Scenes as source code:
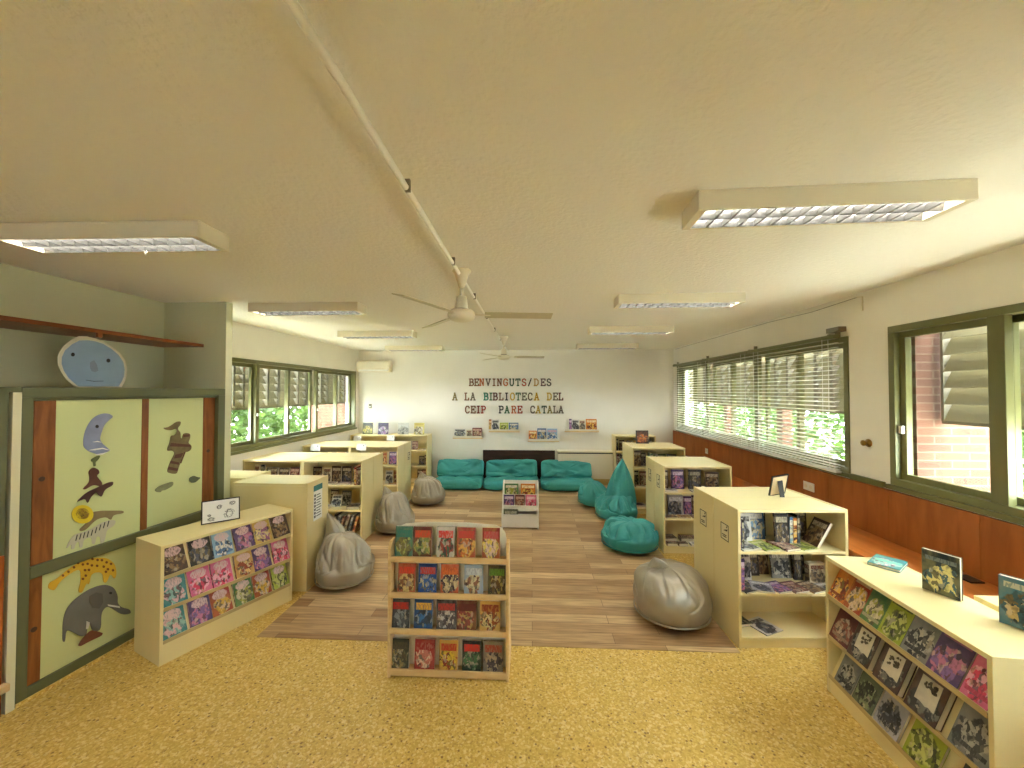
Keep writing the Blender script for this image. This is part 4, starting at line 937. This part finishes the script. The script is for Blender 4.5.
# framed drawing on the left display
def pframe(name, M, wd, ht, label, mframe, mpaper, th=.012, bw=.008, stand=True, scrib=None):
    root = empty(name, M, label, 'picture frame')
    f = MB(); f.box((-wd/2, 0, 0), (wd/2, th, bw)); f.box((-wd/2, 0, ht - bw), (wd/2, th, ht)); f.box((-wd/2, 0, bw), (-wd/2 + bw, th, ht - bw)); f.box((wd/2 - bw, 0, bw), (wd/2, th, ht - bw))
    f.build('frame', mframe, root)
    p = MB().box((-wd/2 + bw, .003, bw), (wd/2 - bw, th - .001, ht - bw)).build('drawing', mpaper, root)
    if scrib:
        rnd = random.Random(scrib)
        for cx_, cz_, rr in ((-.25, .12, .12), (.2, .28, .2), (-.05, .62, .1), (.3, .72, .1), (-.3, .3, .06)):
            s_ = MB()
            for q in range(5):
                P = []; a0 = rnd.uniform(0, 6)
                for k in range(9):
                    a = a0 + k * rnd.uniform(.4, .8); rad = rr * rnd.uniform(.4, 1) * ht
                    P.append((cx_ * wd + rad * math.cos(a) * 1.2, bw + max(.01, cz_ * ht + rad * math.sin(a))))
                P = [(max(-wd/2 + .012, min(wd/2 - .012, a)), min(ht - .014, b)) for a, b in P]
                s_.stroke(P, .0018, .0024, .003)
            s_.build('doodle', mat('pen_grey', S(110, 108, 104), .7), p)
    if stand: MB().prism([(th, ht * .75), (th + .004, ht * .75), (ht * .38, .0), (ht * .36, .0)], -.02, .02, axis='x').build('stand', mframe, root)
    return root
MPA = on_z(221, 523.5, LDH); 
pframe('framed_drawing', TR(MPA.x, MPA.y, LDH + .012, 42) @ RX(-14), .245, .175, 'white line drawing in thin black frame on the left display shelf', M_BLACK, M_PAPER, scrib=4)
p1 = on_z(776, 492, .98)
pframe('photo_frame', TR(1.985, 3.30, .985, -172) @ RY(8) @ RX(-22), .14, .185, 'small dark photo frame seen from behind propped on the nearest right bookcase', M_BLACK, mat('card_back', S(206, 184, 146), .7))
p3 = on_z(642.5, 443.6, .976)
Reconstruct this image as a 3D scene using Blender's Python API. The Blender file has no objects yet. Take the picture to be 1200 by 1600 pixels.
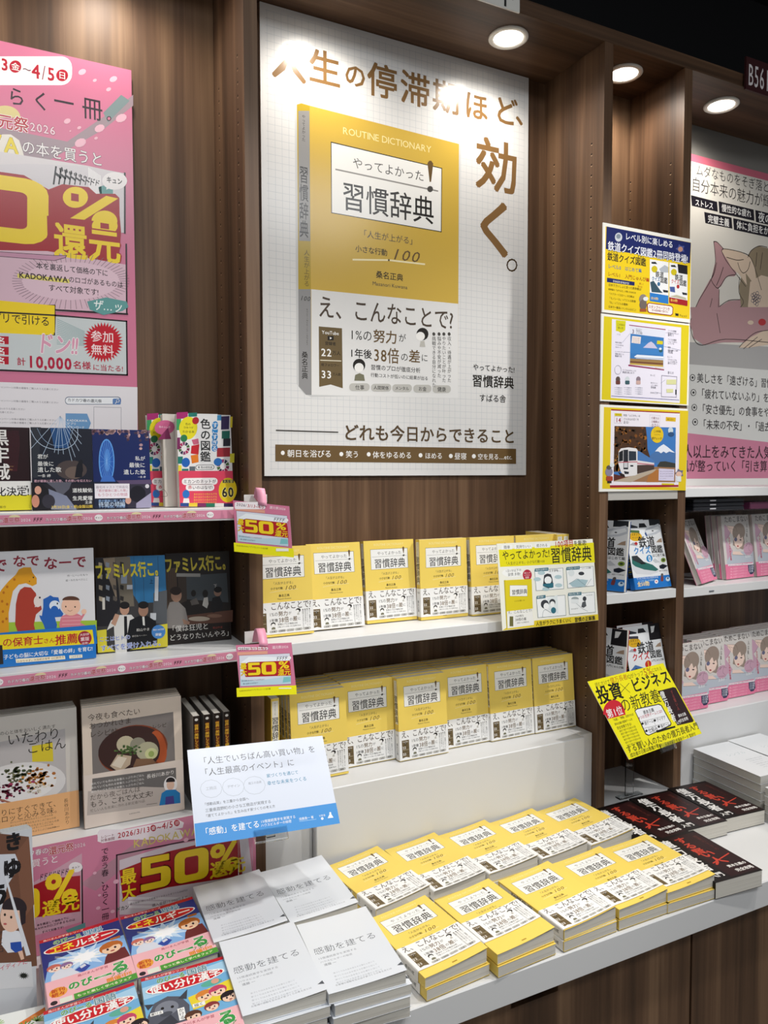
import bpy, math, random
from mathutils import Vector, Matrix
from mathutils.geometry import tessellate_polygon
random.seed(7)
SC = bpy.context.scene
COL = SC.collection
def lin(c):
    return c / 12.92 if c <= .04045 else ((c + .055) / 1.055) ** 2.4
def rgb(h):
    h = h.lstrip('#')
    return tuple(lin(int(h[i:i + 2], 16) / 255) for i in (0, 2, 4)) + (1,)
# ------------------------------------------------------------------ camera
F = 1181.2
YAW, PITCH, ROLL = math.radians(26.518), math.radians(-2.861), math.radians(.144)
EYE = Vector((0, 0, 1.6))
fw = Vector((math.sin(YAW) * math.cos(PITCH), math.cos(YAW) * math.cos(PITCH), math.sin(PITCH)))
r0 = Vector((math.cos(YAW), -math.sin(YAW), 0))
d0 = fw.cross(r0)
CAM_R = r0 * math.cos(ROLL) + d0 * math.sin(ROLL)
CAM_D = -r0 * math.sin(ROLL) + d0 * math.cos(ROLL)
cam = bpy.data.cameras.new('camera')
cam.sensor_fit = 'HORIZONTAL'
cam.sensor_width = 36
cam.lens = F * 36 / 1200
cam.clip_start = .02
co = bpy.data.objects.new('camera', cam)
COL.objects.link(co)
Rm = Matrix((CAM_R, -CAM_D, -fw)).transposed().to_4x4()
co.matrix_world = Matrix.Translation(EYE) @ Rm
SC.camera = co
# ------------------------------------------------------------------ world, lamps, exposure
SC.view_settings.view_transform = 'Standard'
SC.view_settings.look = 'None'
SC.view_settings.exposure = 0.1
SC.view_settings.gamma = 1
SC.view_settings.use_curve_mapping = False
wd = bpy.data.worlds.new('shop_ambience')
SC.world = wd
wd.use_nodes = True
wd.node_tree.nodes['Background'].inputs[0].default_value = (.93, .96, 1, 1)
wd.node_tree.nodes['Background'].inputs[1].default_value = .28
def lamp(name, kind, loc, to, watt, color=(1, 1, 1), **kw):
    l = bpy.data.lights.new(name, kind)
    l.energy = watt
    l.color = color
    for k, v in kw.items():
        setattr(l, k, v)
    o = bpy.data.objects.new(name, l)
    COL.objects.link(o)
    o.location = loc
    o.rotation_euler = (Vector(to) - Vector(loc)).to_track_quat('-Z', 'Y').to_euler()
    return o
# shop ceiling lamps over the aisle
lamp('aisle_spotlight', 'SPOT', (1.75, .60, 2.97), (.95, 1.40, .85), 74, (1, .97, .93), spot_size=math.radians(64), spot_blend=.55, shadow_soft_size=.03)
lamp('aisle_spotlight', 'SPOT', (2.75, .55, 2.97), (1.8, 1.4, .85), 46, (1, .97, .93), spot_size=math.radians(60), spot_blend=.55, shadow_soft_size=.03)
lamp('aisle_spotlight', 'SPOT', (.95, .55, 2.97), (.1, 1.40, .85), 52, (1, .97, .93), spot_size=math.radians(60), spot_blend=.55, shadow_soft_size=.03)
lamp('aisle_ceiling_panel', 'AREA', (.6, -.6, 3.05), (.6, .2, 0), 30, (.95, .98, 1), shape='RECTANGLE', size=2.6, size_y=.5)

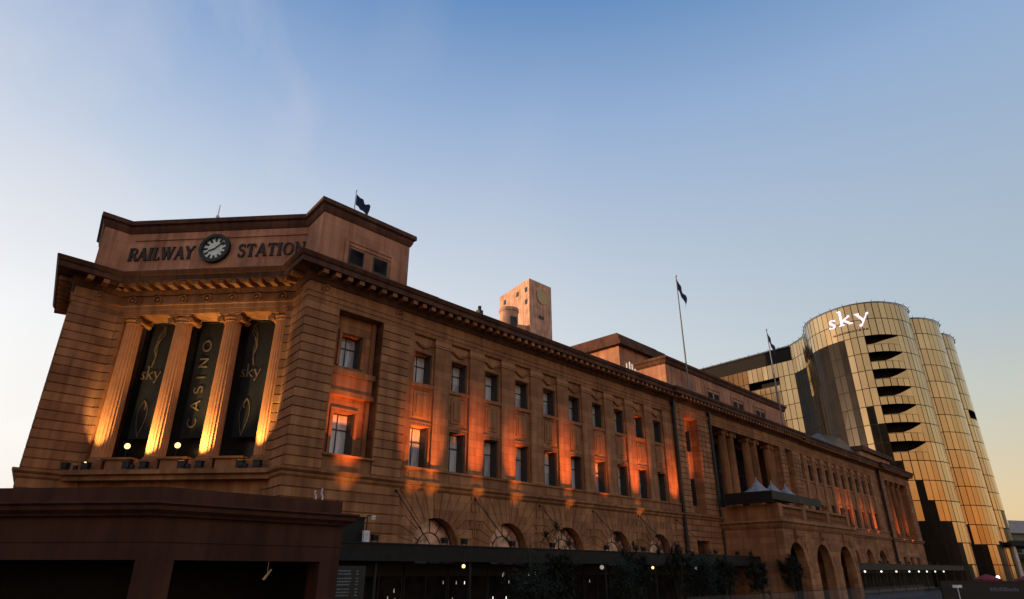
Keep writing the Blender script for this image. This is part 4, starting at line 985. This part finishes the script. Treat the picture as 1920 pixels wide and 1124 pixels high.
def kB(i, f, z, n):
    az = azp(segB[i])
    if s0i <= i <= s1i and 2 <= f <= 8:
        m_ = s1i-s0i+1; t0 = (i-s0i)/m_; t1 = (i-s0i+1)/m_
        cut = .15 if f == 2 else .45
        g0 = max(0, (t0-cut)/(1-cut)); g1 = max(0, (t1-cut)/(1-cut))
        return (g0, g1, -1 if i == s0i else (1 if i == s1i else 0))
    if segB[i][1] > 141.5 and i < n*.7:            # concave zone: tall dark glazing with gold strips
        j = i
        if f <= 1: return 'g'
        r = (j*7) % 11
        if j == 4: return 'g' if f < 4 else 'd'
        if j == 9: return 'g' if f < 3 or 5 < f < 8 else 'd'
        return 'd'
    if s0i-2 <= i < s0i+1 and f in (6, 7, 8): return 'd' if (i+f) % 3 or f > 6 else 'g'  # dark panels here stand in for a mirrored building
    # stepped dark panels low down, a building's reflection put into the colour
    if i < s0i and z < 9+ (i-n*.3)*.0: return 'd'
    if s0i-2 <= i <= s0i+1 and z < 34 and (i-s0i)*3 < (34-z)/4-2: return 'd'
    if s0i+2 <= i and z < 19-(i-s0i-2)*2.8: return 'd'
    return 'g'
def kC(i, f, z, n):
    return 'd' if z < 11-i*.6 and i % 5 < 3 else 'g'
def kD(i, f, z, n):
    if f == 5 and 3 <= i < 8: return (0, 0, -1 if i == 3 else (1 if i == 7 else 0))
    return 'd' if z < 12+(i % 3)*3 and i > 2 else 'g'
clad(segA, kA); clad(segB, kB); clad(segC, kC); clad(segD, kD)
o2 = (88, 150, 0)
gold.build('gold_panels', 'gold', GT_, origin=o2); dk.build('glazing_and_dark_reflections', 'darkglass', GT_, origin=o2); bz.build('louvre_band', 'bronze', GT_, origin=o2); slots.build('backing_wall', 'dark', GT_, origin=o2)  # dark panels: recess glazing plus the painted reflection of a building
full = segA+segB[1:]+segC[1:]+segD[1:]
s_ = MB(); s_.prism([(x, y) for x, y in full]+[(120, 215), (75, 225)], HT-.6, HT-.1) ; s_.build('roof', 'metal', GT_, origin=o2)
s_ = MB(); s_.quad((127.2,181,0),(120,215,0),(120,215,HT),(127.2,181,HT)); s_.quad((75,225,0),(60,191.2,0),(60,191.2,HT),(75,225,HT)); s_.build('rear_wall', 'bronze', GT_, origin=o2)
s_ = MB(); fp2 = offset_path(full[::-1], .25)      # parapet rail with pins
for a, b in zip(fp2, fp2[1:]): s_.cyl((*a, HT+.05), (*b, HT+.05), .12, n=5)
for i in range(0, len(fp2), 2):
    x, y = fp2[i]; j = min(i+1, len(fp2)-1); dx, dy = fp2[j][0]-fp2[i-1][0] if i else fp2[1][0]-x, fp2[j][1]-fp2[i-1][1] if i else fp2[1][1]-y
    l = math.hypot(dx, dy) or 1; s_.cyl((x, y, HT-.1), (x-dy/l*.5, y+dx/l*.5, HT+.5), .07, .04, n=5)
s_.build('roof_pins', 'bronze', GT_, origin=o2)
# sign on the bulge
sp = segB; cum = [0]
for a, b in zip(sp, sp[1:]): cum.append(cum[-1]+math.dist(a, b))
st = next(cum[i] for i in range(NB) if azp(sp[i]) >= 28.3 and sp[i][1] < 150)
def onb(x, y, t):
    s = st+x; j = max(i for i in range(len(cum)) if cum[i] <= s); j = min(j, NB-1); u = (s-cum[j])/(cum[j+1]-cum[j]); a, b = sp[j], sp[j+1]
    L = math.dist(a, b); n = ((b[1]-a[1])/L, -(b[0]-a[0])/L); return (a[0]+(b[0]-a[0])*u+n[0]*t, a[1]+(b[1]-a[1])*u+n[1]*t, y)
s_ = MB(); text(s_, 'sky', GS, .1, 57.3, 3.7, onb, .25, .5, .14, xs=1.12); s_.build('sign_lettering', 'signlight', GT_, origin=o2)
s_ = MB(); x = .6
while x < 8.6: wd = rnd.uniform(.3, .55); s_.add([onb(x, 55.3, .3), onb(x+wd, 55.3, .3), onb(x+wd, 55.65, .3), onb(x, 55.65, .3), onb(x, 55.3, .15), onb(x+wd, 55.3, .15), onb(x+wd, 55.65, .15), onb(x, 55.65, .15)], [(0,1,2,3),(0,4,5,1),(3,2,6,7),(0,3,7,4),(1,5,6,2)]); x += wd+.25
s_.build('small_lettering', 'bronze', GT_, origin=o2)
# ground floor canopy and columns at tower foot
s_ = MB(); s_.prism([(112, 150), (124, 154), (135, 170), (128, 176)], 8.3, 9.4); s_.build('entrance_canopy', 'metal', GT_, origin=o2)
for x, y in ((114, 152.5), (120, 155), (126, 161), (131, 168)): s_ = MB(); s_.cyl((x, y, 0), (x, y, 8.3), .45, n=12); s_.build('entrance_column', 'steel', GT_, origin=o2)

# ================================================================== far right things
b0 = (152, 196, 0)
T = thing('low_convention_building', 'low wide grey building with pale flat roof edge at the far right', 'building', b0, frame='W')
s_ = MB(); s_.prism([(148, 200), (190, 215), (180, 245), (140, 232)], 0, 13.6); s_.build('wall', plain('grey_cladding', (.20, .18, .15), .7), T, origin=b0)
s_ = MB(); s_.prism([(146, 198), (191, 214), (181, 247), (138, 233)], 13.6, 17.2); s_.build('roof_fascia', plain('pale_roof', (.42, .42, .44), .6), T, origin=b0)
s_ = MB(); dv = Vector((42, 15)).normalized()
for i in range(8):
    s_ = MB(); s_.obox((148, 200), dv, (dv[1], -dv[0]), 1.5+i*5.2, 5.4+i*5.2, .0, .12, 8.2, 11.2); s_.build('window', 'darkglass', T, origin=b0)
s_ = MB(); s_.obox((146, 197), dv, (dv[1], -dv[0]), -2, 46, -2, 3.2, 6.3, 7.6); s_.build('awning', 'metal', T, origin=b0)

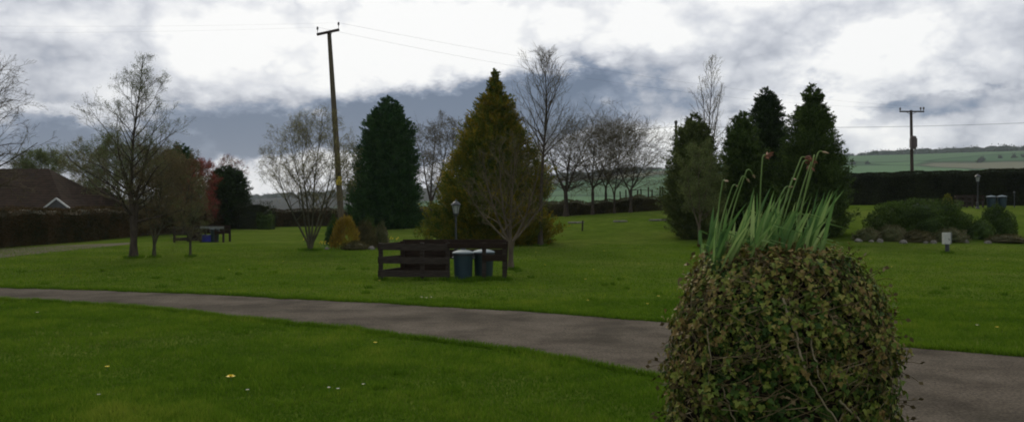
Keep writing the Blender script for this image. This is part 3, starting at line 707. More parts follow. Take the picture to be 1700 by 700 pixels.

» **Short problem**
Your task is to return the lines above, from the first one up to and including the line containing "p3 = on_z(642.5, 443.6, .976)", minus any pictures.

» **Output of the task**
Keep writing the Blender script for this image. This is part 4, starting at line 937. This part finishes the script. The script is for Blender 4.5.
# framed drawing on the left display
def pframe(name, M, wd, ht, label, mframe, mpaper, th=.012, bw=.008, stand=True, scrib=None):
    root = empty(name, M, label, 'picture frame')
    f = MB(); f.box((-wd/2, 0, 0), (wd/2, th, bw)); f.box((-wd/2, 0, ht - bw), (wd/2, th, ht)); f.box((-wd/2, 0, bw), (-wd/2 + bw, th, ht - bw)); f.box((wd/2 - bw, 0, bw), (wd/2, th, ht - bw))
    f.build('frame', mframe, root)
    p = MB().box((-wd/2 + bw, .003, bw), (wd/2 - bw, th - .001, ht - bw)).build('drawing', mpaper, root)
    if scrib:
        rnd = random.Random(scrib)
        for cx_, cz_, rr in ((-.25, .12, .12), (.2, .28, .2), (-.05, .62, .1), (.3, .72, .1), (-.3, .3, .06)):
            s_ = MB()
            for q in range(5):
                P = []; a0 = rnd.uniform(0, 6)
                for k in range(9):
                    a = a0 + k * rnd.uniform(.4, .8); rad = rr * rnd.uniform(.4, 1) * ht
                    P.append((cx_ * wd + rad * math.cos(a) * 1.2, bw + max(.01, cz_ * ht + rad * math.sin(a))))
                P = [(max(-wd/2 + .012, min(wd/2 - .012, a)), min(ht - .014, b)) for a, b in P]
                s_.stroke(P, .0018, .0024, .003)
            s_.build('doodle', mat('pen_grey', S(110, 108, 104), .7), p)
    if stand: MB().prism([(th, ht * .75), (th + .004, ht * .75), (ht * .38, .0), (ht * .36, .0)], -.02, .02, axis='x').build('stand', mframe, root)
    return root
MPA = on_z(221, 523.5, LDH); 
pframe('framed_drawing', TR(MPA.x, MPA.y, LDH + .012, 42) @ RX(-14), .245, .175, 'white line drawing in thin black frame on the left display shelf', M_BLACK, M_PAPER, scrib=4)
p1 = on_z(776, 492, .98)
pframe('photo_frame', TR(1.985, 3.30, .985, -172) @ RY(8) @ RX(-22), .14, .185, 'small dark photo frame seen from behind propped on the nearest right bookcase', M_BLACK, mat('card_back', S(206, 184, 146), .7))
p3 = on_z(642.5, 443.6, .976)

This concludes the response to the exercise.